Not second guessing, is it a Martin? The stove would have a KSW King Stove and Range intertwined or a Martin signature at an angle?
 
it seems like a lot of the crusty stuff came off from the blasting... I think I'd try less destructive methods and see what kind of results you get... wire brush by hand? cup brush on a drill? if that gets similar crud removal results... then keep going. I think it'll look good with the crud knocked off of it.
 
Not second guessing, is it a Martin? The stove would have a KSW King Stove and Range intertwined or a Martin signature at an angle?

It's a Martin. It says so on the inside of the door. I just didn't send that picture before. Here it is.



---------- Post added at 02:23 PM ---------- Previous post was at 02:22 PM ----------

I think Evaporust would work well, to clean. Then Stove Black to finish.

Thanks, I'll get to work on that. Appreciate the guidance.

---------- Post added at 02:38 PM ---------- Previous post was at 02:23 PM ----------

I doubt you'll find the missing draft control, but it would be easy enough to make one with a bolt, nut, and a small piece of round plate steel. It looks like the part where the draft control was threaded is broken, but it looks like there's enough left to still make it work. You may also be missing the fire grate. (It's difficult to tell from the pictures if there's one or not.) Since this apparently isn't going to be a show piece, I'd go ahead and blast it and then use the stove black on it.

The blasting I did on the one piece cut into the cast iron pretty quick. I have a hard media in my blaster right now so that may be part of the problem. I'm going to look at using Evaporust as suggest before.
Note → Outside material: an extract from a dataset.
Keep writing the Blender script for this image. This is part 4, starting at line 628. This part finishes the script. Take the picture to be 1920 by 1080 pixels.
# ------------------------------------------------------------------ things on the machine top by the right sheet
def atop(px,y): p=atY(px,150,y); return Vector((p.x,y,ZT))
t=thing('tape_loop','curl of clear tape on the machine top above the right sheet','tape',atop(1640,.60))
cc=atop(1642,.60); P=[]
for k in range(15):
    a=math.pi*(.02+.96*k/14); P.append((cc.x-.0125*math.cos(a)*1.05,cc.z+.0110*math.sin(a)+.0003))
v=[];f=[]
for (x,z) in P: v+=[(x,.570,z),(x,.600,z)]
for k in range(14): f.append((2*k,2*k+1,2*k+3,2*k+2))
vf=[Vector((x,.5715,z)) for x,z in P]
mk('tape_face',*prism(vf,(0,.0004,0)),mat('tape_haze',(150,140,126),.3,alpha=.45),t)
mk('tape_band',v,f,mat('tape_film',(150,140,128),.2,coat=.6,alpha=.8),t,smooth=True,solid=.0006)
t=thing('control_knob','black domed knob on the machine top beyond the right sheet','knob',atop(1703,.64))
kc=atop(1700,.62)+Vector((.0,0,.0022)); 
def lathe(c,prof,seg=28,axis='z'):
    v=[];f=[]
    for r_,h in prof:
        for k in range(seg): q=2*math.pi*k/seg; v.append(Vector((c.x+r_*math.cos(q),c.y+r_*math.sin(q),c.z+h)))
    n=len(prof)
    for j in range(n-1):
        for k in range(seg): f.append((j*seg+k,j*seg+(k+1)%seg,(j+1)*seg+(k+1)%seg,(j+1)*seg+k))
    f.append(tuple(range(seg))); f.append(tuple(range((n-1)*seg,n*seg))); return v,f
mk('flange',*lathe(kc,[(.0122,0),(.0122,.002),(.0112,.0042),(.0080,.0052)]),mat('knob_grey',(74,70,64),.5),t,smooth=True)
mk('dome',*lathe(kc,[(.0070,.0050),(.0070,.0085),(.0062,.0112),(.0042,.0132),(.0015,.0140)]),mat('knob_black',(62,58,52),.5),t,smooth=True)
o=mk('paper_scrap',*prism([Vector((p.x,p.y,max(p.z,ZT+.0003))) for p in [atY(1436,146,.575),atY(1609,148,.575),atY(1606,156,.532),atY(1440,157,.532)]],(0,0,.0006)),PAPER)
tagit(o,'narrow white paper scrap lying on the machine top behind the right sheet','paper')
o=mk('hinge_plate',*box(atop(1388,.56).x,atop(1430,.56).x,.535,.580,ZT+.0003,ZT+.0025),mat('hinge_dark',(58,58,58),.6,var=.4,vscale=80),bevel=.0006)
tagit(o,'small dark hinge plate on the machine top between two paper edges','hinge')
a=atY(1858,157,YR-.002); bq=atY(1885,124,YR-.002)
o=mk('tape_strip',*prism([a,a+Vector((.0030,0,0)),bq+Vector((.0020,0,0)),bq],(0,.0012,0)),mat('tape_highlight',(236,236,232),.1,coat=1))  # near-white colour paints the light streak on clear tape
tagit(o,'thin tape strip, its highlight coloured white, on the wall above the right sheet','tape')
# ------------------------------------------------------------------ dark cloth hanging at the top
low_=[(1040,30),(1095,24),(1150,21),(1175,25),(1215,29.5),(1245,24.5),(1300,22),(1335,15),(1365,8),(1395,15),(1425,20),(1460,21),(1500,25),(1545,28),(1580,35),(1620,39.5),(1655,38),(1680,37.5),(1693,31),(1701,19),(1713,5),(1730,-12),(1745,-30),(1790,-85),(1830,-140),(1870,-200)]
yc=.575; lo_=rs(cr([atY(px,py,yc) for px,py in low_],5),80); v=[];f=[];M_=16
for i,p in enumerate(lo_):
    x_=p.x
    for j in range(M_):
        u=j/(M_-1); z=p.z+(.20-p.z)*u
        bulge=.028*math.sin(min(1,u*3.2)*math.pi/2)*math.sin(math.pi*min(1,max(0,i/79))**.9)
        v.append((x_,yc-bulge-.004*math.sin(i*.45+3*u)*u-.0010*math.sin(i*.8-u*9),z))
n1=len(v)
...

I figured I'd have to make something for the draft control. I'll try to do something that doesn't look too out of place. Thanks for the information

---------- Post added at 02:41 PM ---------- Previous post was at 02:38 PM ----------

it seems like a lot of the crusty stuff came off from the blasting... I think I'd try less destructive methods and see what kind of results you get... wire brush by hand? cup brush on a drill? if that gets similar crud removal results... then keep going. I think it'll look good with the crud knocked off of it.

I think you're right. Blasting is too destructive. That's why I tried the experiment on the small piece. I've got some Evaporust ordered (Thank you, Amazon). and am going to go from there. Thanks again.